Solar-Powered Pumps Aid African Farmers
Irrigation systems tested in Benin led to bigger surpluses that women farmers could sell. That way they could buy more food during the dry season. Transcript of radio broadcast:
10 January 2010
This is the VOA Special English Development Report.
Harvest in BeninA new study in West Africa shows how farm irrigation systems powered by the sun can produce more food and money for villagers. The study in Benin found that solar-powered pumps are effective in supplying water, especially during the long dry season.
Sub-Saharan Africa is the part of the world with the least food security. The United Nations Food and Agriculture Organization estimates that more than one billion of the world's people faced hunger last year. Around two hundred sixty-five million of them live south of the Sahara Desert. Lack of rainfall is one of their main causes of food shortages.
Jennifer Burney from Stanford University in California led the study. The research team helped build three solar-powered drip irrigation systems in northern Benin.

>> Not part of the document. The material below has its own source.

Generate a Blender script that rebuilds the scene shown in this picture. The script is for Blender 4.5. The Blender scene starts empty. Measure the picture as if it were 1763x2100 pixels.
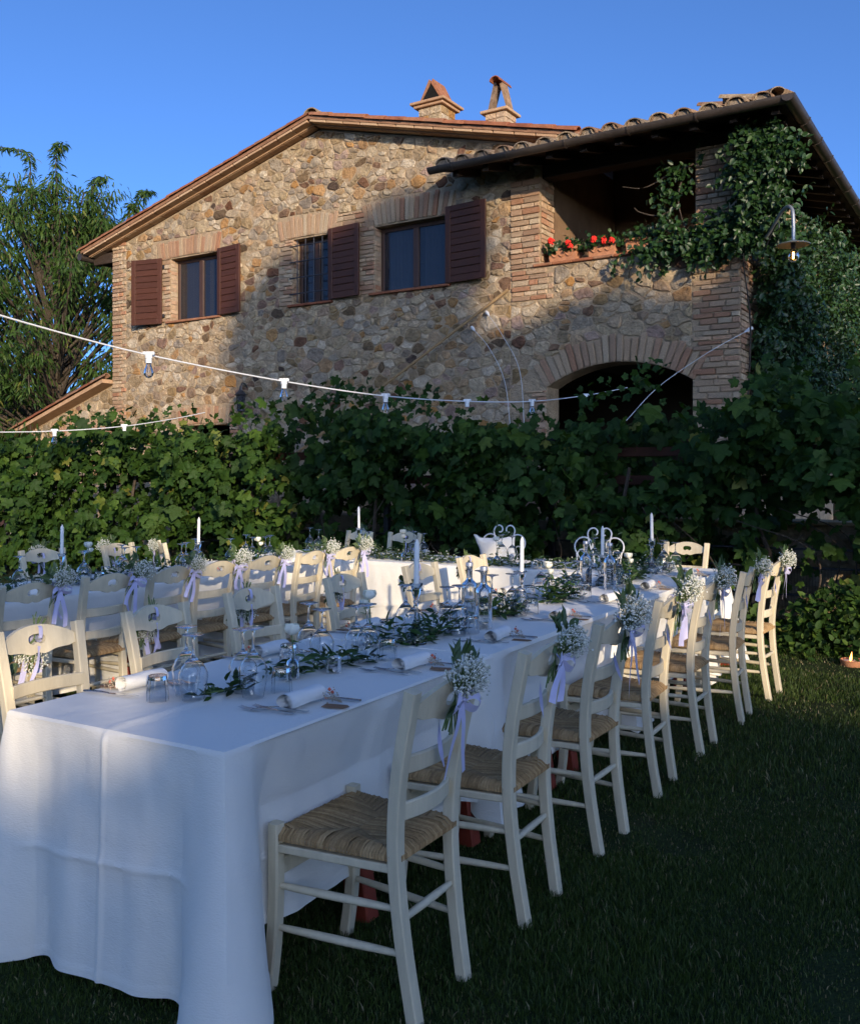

Between thirty and thirty-five women used each system to pump water from the ground or a stream. Each woman was responsible for farming her own one hundred twenty square meters of land. They also farmed other land collectively.
The solar-powered irrigation systems produced an average of nearly two metric tons of vegetables per month. During the first year, the women kept a monthly average of almost nine kilograms of vegetables for home use.